Capture filters have a different syntax than display filters
http://www.ethereal.com/faq.html#q5.5

In order to prepare a capture filter you should read the tcpdump/WinDump documentation 
(man-page) corresponding to the libpcap/WinPcap version you are using, e.g.

http://nodevice.com/sections/ManIndex/man1692.html

http://windump.polito.it/docs/manual.htm  (if you are using WinPcap)

There is also some other "guides" about tcpdump filter syntax that can be good 
sometimes:

http://www.security-forums.com/forum/viewtopic.php?t=4489

http://www.ethereal.com/lists/ethereal-users/200306/msg00020.html

http://home.insight.rr.com/procana/index.html

I guess that in your case when you have IEE 802.11 headers you maybe have to use a 
filter such as
ether[0] & 0xF0 = 0x8

(ether[0] means the first byte of the data link level used on the specified network 
interface)

It might be good to combine a capture filter with a display/read-filter since the 
syntax for display/read-filters is much more powerful.
You can normally filter on high level protocols and similar.

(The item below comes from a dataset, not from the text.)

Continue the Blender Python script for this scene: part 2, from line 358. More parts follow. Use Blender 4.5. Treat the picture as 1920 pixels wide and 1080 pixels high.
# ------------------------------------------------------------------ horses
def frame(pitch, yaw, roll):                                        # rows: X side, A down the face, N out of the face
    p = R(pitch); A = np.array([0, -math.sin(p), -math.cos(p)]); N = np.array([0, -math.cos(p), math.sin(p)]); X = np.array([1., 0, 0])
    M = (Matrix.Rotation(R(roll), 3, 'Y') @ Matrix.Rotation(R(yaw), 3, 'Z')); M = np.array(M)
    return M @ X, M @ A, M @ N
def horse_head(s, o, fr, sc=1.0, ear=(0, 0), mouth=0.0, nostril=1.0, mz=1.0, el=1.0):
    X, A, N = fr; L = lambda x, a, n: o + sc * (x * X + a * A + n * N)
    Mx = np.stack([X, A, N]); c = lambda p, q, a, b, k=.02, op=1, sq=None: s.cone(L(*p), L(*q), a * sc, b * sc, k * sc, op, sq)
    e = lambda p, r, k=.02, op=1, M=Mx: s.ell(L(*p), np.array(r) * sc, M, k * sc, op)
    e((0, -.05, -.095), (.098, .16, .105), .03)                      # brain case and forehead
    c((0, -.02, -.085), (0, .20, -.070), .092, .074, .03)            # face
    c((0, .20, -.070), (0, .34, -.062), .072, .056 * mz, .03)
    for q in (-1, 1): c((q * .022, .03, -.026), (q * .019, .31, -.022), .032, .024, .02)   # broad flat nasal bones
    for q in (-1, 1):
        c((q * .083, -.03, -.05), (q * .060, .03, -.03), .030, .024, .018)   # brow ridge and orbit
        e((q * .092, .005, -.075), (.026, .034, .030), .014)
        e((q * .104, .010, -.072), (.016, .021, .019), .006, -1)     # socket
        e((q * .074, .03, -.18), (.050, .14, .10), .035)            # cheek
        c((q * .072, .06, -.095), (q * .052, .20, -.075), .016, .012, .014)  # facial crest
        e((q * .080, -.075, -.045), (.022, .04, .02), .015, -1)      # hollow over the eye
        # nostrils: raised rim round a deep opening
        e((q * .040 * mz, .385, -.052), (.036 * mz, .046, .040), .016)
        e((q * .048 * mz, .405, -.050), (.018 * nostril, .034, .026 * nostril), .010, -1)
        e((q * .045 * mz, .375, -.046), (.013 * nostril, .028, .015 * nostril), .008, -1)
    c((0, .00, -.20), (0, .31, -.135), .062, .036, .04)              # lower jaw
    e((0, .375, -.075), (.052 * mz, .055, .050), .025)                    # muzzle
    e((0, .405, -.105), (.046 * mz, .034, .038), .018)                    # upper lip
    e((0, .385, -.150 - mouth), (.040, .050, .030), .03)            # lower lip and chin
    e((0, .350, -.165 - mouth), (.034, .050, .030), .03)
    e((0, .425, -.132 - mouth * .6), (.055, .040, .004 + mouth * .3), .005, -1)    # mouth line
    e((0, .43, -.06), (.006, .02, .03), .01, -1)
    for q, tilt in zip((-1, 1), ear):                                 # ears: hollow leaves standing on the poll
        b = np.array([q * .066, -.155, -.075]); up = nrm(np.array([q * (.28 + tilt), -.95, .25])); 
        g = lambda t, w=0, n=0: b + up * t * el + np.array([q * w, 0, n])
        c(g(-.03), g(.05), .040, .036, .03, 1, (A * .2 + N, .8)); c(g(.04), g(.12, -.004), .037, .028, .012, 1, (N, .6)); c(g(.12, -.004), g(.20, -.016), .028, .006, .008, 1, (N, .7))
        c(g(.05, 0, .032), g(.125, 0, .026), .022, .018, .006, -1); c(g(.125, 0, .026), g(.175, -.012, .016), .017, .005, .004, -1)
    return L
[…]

You could for example start with capture all packets matching a certain capture filter 
and save the result to a file
tethereal -i eth2 -f 'ether[0] & 0xF0' -w file1.pcap

Then you could use read-filters to filter out with the more powerful display-filter 
syntax using the "-R" option
tethereal -r file1.pcap -R 'wlan.bssid == 00:40:05:df:24:b8' -V

Actually it might work to use:
tethereal -i eth2 -R 'wlan.fc.type_subtype eq 0x08' -V
directly, but there is a risk that packets may be dropped when Ethereal has to scan 
through a lot of packets in real-time.